Disclosure and participation by
ordinary people and civil society in public contracting has for long
been questioned as to whether it is relevant and beneficial. These
questions have often arose following frustration with under performing
contract through delays, cost escalation, technical failures and blame
game between private contractors and the client (public agencies).
Whereas no consensus has been reached in this debate, private sector
experiences from Rwanda bring an important dimension in the discussion.
With probably similar fears, doubts and
curiosity as elsewhere, Rwanda’s District Local Governments of Rubavu,
Kayonza, Huye and Musanzi with the blessing of the Ministry of Local
Government allowed a contracts monitoring coalition to monitor the
implementation of contracts on infrastructure development and water and
sanitation projects. This arrangement was enabled through a memorandum
of understanding between each of the four local governments and the
national coalition.
Under the coordination of Transparency
International Rwanda and with technical assistance of a consultant, the
coalition monitored implementation of contracts.
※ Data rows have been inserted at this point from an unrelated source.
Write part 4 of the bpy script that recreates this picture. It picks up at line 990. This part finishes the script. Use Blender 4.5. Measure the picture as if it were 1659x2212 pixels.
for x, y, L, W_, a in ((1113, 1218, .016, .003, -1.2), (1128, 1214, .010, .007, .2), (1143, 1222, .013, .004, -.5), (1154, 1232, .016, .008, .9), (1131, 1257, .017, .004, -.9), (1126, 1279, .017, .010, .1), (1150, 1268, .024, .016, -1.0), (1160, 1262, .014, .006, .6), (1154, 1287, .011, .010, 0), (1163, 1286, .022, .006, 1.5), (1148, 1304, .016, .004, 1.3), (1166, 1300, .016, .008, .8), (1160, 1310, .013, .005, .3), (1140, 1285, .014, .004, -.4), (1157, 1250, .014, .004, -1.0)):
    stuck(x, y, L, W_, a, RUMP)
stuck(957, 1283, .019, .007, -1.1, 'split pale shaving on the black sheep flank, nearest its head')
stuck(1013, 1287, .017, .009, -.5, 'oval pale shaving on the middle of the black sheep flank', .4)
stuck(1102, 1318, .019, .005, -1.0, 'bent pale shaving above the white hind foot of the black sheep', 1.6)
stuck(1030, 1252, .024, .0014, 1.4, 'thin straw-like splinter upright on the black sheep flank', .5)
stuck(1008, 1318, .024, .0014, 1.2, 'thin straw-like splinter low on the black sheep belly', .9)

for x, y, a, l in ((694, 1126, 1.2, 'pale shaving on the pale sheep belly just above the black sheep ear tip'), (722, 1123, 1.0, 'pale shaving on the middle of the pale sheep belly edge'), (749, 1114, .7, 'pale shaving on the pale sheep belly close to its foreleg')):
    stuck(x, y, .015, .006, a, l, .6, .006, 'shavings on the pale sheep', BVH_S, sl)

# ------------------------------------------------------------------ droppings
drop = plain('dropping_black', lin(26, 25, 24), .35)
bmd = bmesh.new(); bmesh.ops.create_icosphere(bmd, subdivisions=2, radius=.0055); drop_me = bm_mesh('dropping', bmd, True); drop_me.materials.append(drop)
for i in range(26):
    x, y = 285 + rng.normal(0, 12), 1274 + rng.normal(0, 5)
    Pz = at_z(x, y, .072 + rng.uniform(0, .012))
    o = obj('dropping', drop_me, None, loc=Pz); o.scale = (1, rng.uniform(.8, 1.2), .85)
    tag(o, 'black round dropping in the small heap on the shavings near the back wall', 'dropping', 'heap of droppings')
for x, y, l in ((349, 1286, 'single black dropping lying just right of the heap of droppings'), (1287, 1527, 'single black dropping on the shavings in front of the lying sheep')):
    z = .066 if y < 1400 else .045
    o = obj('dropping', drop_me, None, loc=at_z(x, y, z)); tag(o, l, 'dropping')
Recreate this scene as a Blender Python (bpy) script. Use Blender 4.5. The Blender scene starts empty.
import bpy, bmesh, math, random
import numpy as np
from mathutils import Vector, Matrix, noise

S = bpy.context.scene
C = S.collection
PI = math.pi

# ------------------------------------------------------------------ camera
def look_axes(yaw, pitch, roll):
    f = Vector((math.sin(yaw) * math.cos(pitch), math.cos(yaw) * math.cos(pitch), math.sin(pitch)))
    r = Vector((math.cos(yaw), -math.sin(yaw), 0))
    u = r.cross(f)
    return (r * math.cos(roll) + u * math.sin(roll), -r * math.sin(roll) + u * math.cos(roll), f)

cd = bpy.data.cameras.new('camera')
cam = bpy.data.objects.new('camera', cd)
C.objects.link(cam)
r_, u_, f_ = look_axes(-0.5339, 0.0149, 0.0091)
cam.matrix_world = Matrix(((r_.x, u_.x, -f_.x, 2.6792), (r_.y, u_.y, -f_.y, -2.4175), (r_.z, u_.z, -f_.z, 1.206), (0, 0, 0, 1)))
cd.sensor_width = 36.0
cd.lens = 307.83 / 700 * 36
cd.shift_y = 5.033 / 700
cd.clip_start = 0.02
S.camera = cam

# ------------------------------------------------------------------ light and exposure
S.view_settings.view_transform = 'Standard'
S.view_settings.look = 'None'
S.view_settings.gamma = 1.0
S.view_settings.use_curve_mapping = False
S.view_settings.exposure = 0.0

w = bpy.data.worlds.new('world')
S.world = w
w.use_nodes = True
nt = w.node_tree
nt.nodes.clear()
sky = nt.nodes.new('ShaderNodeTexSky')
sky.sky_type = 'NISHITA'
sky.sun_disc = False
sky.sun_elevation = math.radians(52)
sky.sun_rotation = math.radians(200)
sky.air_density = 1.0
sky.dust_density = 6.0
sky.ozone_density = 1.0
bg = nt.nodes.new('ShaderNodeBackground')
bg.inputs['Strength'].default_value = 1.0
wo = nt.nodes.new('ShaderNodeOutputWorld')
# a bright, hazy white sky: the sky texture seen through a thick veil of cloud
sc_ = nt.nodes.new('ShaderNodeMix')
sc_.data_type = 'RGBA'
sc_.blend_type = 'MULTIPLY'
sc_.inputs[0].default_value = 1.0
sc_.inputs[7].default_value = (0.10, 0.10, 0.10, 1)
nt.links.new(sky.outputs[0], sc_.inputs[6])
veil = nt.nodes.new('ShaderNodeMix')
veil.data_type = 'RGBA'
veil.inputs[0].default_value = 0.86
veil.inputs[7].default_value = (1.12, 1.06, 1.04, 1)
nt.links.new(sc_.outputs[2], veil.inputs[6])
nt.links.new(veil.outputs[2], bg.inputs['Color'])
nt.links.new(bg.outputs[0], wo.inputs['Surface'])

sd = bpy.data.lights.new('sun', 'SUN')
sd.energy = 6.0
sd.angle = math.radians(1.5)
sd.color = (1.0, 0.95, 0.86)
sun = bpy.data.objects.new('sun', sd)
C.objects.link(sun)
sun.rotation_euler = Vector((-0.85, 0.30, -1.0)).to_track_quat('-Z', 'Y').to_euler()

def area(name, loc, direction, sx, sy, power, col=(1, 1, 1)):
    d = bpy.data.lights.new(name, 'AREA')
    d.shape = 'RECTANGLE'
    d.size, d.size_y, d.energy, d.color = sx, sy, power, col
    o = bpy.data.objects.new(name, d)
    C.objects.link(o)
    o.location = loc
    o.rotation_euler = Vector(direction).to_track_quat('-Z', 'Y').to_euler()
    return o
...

The main objective was
to find out if public contracting was being done in accordance with the
law and to establish whether contracts were delivering value for money.
The coalition from time to time provided useful feedback on how
performance of contracts could be improved.
What were the results?
All the four Local Governments reported
positive feedback on the usefulness of the work of the coalition in
helping to advance contract performance and in explaining content of
contracts to ordinary people. On their part private contractors reported
that they had experienced less issues with clients in contracts where
the coalition was monitoring as compared to those where there was no
third party monitors in the same districts.
Encouraged by this feedback the national
coalition is planning to broaden its reach to enlist involvement of
other players as well as scale up its work to more districts and
sectors. This work clearly needs the necessary support and
encouragement.
The importance of open contracting is
gaining recognition in Africa and around the world. In Uganda, 22 civil
society organisations under the Uganda Contract Monitoring Coalition (UCMC)
are promoting information disclosure and citizen participation in
contracts in health, education, agriculture, roads, energy and
environment. In West Africa a lot of work is being done in public works.
The G8 Summit recently called on governments to “publish information
on laws, budgets, spending, national statistics, elections and
government contracts in a way that is easy to read and re-use, so that
citizens can hold them to account"
Africa Freedom of Information Centre (AFIC)
welcomes Rwanda’s leadership and is very hopeful that the country will
be a reference point not only in advancing open contracting principles
but also open government and right to information in Africa.